The European Commission issued two new sets of standard contractual clauses (SCC) which can be used to legalize the transfer and processing of personal data that is subject to the GDPR. The first set is SCCs for international transfers, which may be used when transferring personal data to destinations that are outside the European Economic Area (EEA) in countries that have not been recognized with an adequacy decision of the EU Commission. The second set is SCCs that serve as a certified “Data Processing Agreement” between controllers and processors that are subject to the GDPR.

The new SCCs for international transfers are drafted in a modular fashion that flexibly supports different cross-border data transfer scenarios: controller-to-controller, controller-to-processor, processor-to-subprocessor, and processor-to-controller. These SCCs also include a “docking” clause enabling additional actors to sign the SCCs subsequently as additional controllers or processors.
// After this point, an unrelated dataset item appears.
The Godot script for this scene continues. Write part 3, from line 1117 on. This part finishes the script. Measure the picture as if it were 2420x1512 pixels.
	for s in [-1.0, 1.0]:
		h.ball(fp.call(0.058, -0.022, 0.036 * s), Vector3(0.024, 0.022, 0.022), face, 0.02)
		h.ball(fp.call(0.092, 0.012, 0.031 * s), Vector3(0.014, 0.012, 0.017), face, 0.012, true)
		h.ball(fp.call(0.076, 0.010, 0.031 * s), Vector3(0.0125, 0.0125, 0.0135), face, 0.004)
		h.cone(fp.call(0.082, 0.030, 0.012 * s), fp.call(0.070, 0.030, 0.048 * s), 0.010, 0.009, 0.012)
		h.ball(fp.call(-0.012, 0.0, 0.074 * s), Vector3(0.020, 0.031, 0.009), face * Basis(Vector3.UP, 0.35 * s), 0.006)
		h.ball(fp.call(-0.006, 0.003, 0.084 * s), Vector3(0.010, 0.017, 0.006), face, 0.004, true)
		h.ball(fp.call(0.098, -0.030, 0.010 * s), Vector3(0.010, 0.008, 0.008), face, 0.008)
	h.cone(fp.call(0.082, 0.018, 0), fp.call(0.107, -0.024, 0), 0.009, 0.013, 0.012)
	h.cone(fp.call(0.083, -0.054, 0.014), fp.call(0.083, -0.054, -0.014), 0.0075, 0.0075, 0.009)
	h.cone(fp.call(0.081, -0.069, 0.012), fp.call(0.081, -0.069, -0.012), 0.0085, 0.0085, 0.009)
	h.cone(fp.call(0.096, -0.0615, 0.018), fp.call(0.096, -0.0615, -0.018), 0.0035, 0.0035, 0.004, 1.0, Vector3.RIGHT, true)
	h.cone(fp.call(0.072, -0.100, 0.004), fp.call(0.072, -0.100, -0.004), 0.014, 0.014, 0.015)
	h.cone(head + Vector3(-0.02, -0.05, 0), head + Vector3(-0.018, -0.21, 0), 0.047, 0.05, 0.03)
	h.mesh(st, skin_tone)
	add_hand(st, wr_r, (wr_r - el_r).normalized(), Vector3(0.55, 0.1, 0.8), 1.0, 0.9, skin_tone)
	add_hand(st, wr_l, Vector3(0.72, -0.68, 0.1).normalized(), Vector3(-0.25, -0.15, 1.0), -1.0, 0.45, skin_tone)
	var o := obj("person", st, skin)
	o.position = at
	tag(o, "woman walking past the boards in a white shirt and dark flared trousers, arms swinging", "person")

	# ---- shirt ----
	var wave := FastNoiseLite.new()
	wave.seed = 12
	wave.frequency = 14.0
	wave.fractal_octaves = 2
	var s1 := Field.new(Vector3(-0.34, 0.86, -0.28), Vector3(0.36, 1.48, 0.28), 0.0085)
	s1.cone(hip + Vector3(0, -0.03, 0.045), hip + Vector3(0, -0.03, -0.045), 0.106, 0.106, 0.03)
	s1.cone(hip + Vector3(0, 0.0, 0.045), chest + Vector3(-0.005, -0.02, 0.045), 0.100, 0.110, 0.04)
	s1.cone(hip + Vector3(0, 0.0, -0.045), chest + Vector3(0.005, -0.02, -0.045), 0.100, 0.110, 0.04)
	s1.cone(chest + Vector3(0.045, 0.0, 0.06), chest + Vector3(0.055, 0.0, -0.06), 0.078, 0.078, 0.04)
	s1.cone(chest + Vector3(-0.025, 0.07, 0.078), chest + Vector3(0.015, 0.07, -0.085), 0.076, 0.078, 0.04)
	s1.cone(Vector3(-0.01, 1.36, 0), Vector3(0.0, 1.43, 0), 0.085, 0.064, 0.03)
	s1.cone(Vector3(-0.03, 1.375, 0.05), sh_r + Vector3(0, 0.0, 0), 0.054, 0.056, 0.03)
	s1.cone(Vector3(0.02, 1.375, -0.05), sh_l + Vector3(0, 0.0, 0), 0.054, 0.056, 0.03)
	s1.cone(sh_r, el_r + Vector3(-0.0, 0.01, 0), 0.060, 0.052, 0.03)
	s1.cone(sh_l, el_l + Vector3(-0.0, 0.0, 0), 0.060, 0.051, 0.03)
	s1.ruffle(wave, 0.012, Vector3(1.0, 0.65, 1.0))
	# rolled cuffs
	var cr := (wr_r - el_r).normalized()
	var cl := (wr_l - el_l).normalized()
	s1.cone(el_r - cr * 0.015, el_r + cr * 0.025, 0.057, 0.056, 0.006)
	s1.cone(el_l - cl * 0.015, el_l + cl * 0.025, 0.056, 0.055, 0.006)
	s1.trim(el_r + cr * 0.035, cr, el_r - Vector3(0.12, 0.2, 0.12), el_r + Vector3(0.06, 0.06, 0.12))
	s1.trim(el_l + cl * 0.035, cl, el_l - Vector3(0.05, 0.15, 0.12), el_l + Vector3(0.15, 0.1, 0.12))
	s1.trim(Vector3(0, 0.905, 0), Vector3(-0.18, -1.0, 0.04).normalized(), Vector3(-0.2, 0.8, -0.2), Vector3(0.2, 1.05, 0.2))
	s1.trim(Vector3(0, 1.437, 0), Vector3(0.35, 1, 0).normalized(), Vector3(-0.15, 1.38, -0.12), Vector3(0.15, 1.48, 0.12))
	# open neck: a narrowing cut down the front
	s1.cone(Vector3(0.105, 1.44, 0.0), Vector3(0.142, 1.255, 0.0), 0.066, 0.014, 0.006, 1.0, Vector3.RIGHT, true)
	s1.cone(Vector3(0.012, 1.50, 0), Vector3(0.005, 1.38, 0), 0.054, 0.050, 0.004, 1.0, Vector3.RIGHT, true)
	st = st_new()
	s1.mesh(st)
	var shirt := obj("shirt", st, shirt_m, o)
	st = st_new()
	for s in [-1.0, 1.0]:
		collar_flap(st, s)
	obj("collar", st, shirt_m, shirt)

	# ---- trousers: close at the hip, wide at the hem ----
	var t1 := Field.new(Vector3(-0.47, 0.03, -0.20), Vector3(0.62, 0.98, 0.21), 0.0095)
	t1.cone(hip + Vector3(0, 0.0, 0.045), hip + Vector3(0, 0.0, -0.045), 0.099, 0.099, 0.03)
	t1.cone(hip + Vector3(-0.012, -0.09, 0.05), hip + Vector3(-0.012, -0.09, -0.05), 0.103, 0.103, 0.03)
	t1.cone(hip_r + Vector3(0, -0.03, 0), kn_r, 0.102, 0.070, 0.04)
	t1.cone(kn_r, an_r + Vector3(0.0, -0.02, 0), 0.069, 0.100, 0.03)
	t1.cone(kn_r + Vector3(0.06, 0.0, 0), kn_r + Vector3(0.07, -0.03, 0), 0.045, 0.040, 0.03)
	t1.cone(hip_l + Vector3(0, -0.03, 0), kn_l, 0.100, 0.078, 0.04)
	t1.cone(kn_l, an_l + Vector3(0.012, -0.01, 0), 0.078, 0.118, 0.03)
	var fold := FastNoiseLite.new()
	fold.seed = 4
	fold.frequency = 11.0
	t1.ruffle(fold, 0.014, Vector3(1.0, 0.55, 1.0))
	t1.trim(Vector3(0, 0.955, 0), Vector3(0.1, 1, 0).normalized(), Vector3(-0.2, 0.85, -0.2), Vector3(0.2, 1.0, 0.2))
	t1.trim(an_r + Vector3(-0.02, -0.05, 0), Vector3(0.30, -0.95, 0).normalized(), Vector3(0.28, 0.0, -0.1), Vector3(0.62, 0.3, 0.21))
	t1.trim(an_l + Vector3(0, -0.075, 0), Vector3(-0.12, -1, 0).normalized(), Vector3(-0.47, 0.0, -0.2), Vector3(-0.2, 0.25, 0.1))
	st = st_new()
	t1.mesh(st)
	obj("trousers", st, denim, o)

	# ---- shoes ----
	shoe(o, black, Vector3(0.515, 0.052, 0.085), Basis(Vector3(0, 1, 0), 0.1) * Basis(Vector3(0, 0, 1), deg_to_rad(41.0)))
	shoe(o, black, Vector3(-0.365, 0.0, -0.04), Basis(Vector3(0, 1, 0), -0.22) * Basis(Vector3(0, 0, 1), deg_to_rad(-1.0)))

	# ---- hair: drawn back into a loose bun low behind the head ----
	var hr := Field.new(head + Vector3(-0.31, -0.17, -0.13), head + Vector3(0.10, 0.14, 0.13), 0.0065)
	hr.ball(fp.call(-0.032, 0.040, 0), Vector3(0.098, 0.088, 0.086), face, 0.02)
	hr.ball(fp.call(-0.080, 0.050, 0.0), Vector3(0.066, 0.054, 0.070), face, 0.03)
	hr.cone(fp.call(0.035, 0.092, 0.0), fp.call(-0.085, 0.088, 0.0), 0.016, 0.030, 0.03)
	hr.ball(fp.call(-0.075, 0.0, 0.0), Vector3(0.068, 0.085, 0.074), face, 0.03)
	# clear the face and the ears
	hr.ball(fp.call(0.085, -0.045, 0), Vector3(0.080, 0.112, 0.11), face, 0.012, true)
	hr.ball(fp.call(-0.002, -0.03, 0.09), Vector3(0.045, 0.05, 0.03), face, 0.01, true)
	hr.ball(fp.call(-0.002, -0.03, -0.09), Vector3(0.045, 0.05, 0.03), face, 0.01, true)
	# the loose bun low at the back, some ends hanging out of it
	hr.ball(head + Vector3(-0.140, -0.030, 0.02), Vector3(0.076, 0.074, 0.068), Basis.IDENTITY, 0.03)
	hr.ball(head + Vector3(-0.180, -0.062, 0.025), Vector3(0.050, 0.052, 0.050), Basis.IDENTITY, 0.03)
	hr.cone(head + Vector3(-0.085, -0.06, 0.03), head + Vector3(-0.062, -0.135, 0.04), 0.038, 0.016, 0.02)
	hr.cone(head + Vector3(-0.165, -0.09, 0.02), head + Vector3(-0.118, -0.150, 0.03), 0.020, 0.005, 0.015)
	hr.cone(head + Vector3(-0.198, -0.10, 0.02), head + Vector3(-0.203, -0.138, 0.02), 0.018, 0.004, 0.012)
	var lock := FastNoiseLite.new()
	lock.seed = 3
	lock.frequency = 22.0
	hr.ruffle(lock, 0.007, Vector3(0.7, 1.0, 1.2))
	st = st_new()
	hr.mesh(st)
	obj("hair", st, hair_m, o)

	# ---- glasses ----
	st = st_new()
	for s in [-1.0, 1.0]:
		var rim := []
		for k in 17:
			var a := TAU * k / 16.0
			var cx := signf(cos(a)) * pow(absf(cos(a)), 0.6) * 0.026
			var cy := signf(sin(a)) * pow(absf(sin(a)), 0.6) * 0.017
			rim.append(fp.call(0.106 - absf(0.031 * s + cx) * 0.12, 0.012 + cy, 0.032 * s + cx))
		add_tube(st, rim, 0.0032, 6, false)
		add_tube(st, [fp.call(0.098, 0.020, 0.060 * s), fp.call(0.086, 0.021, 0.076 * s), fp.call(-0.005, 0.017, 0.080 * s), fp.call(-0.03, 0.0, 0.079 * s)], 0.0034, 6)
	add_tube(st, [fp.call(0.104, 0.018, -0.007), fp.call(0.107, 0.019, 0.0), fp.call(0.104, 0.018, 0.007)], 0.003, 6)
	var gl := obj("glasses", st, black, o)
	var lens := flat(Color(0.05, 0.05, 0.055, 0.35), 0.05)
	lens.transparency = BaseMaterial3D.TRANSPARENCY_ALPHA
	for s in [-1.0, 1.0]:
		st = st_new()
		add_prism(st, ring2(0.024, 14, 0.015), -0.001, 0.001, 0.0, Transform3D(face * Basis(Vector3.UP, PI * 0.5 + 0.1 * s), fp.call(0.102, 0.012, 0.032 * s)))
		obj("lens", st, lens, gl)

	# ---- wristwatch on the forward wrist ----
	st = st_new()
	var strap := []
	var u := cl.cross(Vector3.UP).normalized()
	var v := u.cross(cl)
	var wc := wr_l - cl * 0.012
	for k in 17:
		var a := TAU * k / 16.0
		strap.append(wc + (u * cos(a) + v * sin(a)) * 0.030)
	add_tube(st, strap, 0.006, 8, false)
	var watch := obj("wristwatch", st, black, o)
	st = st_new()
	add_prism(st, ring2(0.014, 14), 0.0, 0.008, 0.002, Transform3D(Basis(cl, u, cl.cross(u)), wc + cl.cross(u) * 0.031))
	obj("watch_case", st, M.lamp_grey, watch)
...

The new SCCs for international transfers also aim to cover the additional obligations imposed on data importers and exporters amid the 2020 Schrems II decision of the Court of Justice of the European Union and the final recommendations of the European Data Protection Board on cross-border transfers. Under the new SCCs, the parties undertake to assess the laws of the country of destination and to represent that they have no reason to believe that those laws would diminish the data safeguards that the data importer is committed to under the SCCs.

These SCCs are effective as of June 27, 2021, and may be used from that day forth. Commencing September 27, parties must use these new SCCs for new data transfer scenarios. Parties then have until December 27, 2022, to migrate their legacy transfer agreements which use the old SCCs, to the new SCCs.

The second set of SCCs for controllers and processors provides an optional boilerplate “data processing agreement” that covers all the substance that Article 28 of the GDPR requires to have in place in a contract between a controller and a processor. They may be used instead of the data processing agreements that controllers usually draft themselves for this purpose. These SCCs may be used commencing June 27, 2021.